Но не буду перечислять все возможные варианты «гениальности», тем более что многие «гении» пытаются преуспеть и в том, и другом, и в третьем. Так или иначе, есть у них эта особенная черта – чрезвычайная озабоченность другими людьми. Причём огромным количеством других людей. И это неслучайно.
Очевидно, что дефолт-система мозга выдающихся людей и сама по себе обладает огромной мощностью, и используется ими на полную катушку. Именно эта способность – использовать мощность своей дефолт-системы, – является нейрофизиологической основой их интеллектуальных дарований.
Натренировавшись думать о других людях, об их отношениях друг с другом, они обучили свою дефолт-систему мозга строить сложные образы, сложные системы взаимосвязей. А в мозгу, как известно, все нервные клетки одинаковы, поэтому не важно, каким образом вы научили их связываться в сложные нейронные комплексы.
Если эти паттерны нервных связей возникли, то в последующем вы можете использовать их (подобно компьютерному движку) и для других целей – для создания сложных художественных произведений, головоломных научных теорий, смелых бизнес-решений и амбициозных политических планов.
Впрочем, «гениальности» таким образом не добиться. Быть признанным «гением» – дело случая. Если общественным массам такого рода «гений» понадобится, то у вас, конечно, есть все шансы – они вас и воспоют, и обожествят. Если же нет, то – нет. Хотя, возможно, это и к лучшему…
Само использование повествовательной организации логически предполагает непреодолимый субъективный фактор.

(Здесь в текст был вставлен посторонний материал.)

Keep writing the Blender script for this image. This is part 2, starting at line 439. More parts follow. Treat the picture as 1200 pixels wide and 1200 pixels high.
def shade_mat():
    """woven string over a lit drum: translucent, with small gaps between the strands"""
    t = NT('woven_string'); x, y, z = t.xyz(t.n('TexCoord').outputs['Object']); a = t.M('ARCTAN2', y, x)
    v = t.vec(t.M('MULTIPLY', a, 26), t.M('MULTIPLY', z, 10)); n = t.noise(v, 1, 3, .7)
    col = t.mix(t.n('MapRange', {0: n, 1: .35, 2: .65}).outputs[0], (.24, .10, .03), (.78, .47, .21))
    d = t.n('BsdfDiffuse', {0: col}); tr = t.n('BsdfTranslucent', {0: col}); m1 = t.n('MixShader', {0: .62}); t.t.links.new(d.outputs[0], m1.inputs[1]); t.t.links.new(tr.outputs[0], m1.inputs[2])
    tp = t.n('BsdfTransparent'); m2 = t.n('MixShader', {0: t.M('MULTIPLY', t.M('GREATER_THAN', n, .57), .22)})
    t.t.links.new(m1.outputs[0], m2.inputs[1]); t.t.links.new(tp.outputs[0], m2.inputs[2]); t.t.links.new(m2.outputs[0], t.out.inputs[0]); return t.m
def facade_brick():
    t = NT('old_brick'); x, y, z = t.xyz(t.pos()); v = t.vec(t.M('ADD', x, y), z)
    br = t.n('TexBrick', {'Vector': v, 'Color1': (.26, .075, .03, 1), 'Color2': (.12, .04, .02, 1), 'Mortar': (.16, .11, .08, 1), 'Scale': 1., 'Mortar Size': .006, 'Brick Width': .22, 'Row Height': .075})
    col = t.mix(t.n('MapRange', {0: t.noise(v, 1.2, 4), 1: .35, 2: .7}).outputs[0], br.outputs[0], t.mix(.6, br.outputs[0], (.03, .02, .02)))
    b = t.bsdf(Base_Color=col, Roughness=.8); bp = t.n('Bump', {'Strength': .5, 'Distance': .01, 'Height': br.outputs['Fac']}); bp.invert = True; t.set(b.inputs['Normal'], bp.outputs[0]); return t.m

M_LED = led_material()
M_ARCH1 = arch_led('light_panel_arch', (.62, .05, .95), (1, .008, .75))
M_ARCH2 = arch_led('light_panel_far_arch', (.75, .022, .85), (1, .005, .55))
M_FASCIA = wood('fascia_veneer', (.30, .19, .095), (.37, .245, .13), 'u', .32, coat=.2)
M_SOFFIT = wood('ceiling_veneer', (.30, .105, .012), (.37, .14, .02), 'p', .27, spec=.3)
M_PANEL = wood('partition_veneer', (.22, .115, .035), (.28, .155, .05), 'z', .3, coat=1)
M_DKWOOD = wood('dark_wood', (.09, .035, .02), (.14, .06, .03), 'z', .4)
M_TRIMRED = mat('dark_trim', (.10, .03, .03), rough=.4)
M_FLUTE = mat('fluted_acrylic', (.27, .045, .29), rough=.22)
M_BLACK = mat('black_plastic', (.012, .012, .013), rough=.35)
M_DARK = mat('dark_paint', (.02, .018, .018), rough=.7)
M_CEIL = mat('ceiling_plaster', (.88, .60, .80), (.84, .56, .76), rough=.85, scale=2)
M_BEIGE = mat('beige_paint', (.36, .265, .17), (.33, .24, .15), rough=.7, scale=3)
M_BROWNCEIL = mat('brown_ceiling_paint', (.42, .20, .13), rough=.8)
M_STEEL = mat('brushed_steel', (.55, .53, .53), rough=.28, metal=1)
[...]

Выдающийся невролог Оливер Сакс как-то сказал: «Каждый из нас живёт в нарративе, и этот нарратив – мы и есть». А что такое нарратив? Если совсем просто, то нарратив – это конкретная история.
Представьте, что вас попросят написать автобиографию: «Я, такой-то и такой-то, родился тогда-то, в такой-то семье, папа у меня был тем-то, мама – такая-то, в три года я пошёл в детский сад…», ну и так далее.
У вас получится история – с главным героем, сюжетными линиями и отдельными событиями, включёнными в единую цепь повествования.
Книги, на которых мы воспитывались, предлагали нам нарративы, в которых – что важно – был не только сюжет, но и «глубинный смысл», «мораль», а также возможные модели поведения для разных ситуаций. Кино, сериалы, художественное творчество, религиозные системы – всё это тоже нарративы.
Вся наша культура, как показали исследования Владимира Яковлевича Проппа, Джеймса Джорджа Фрэзера, Клода Леви-Стросса, Джозефа Кэмпбелла и многих других выдающихся исследователей, – это множество связанных друг с другом историй. По сути, это универсальные для разных культур «паттерны смысла».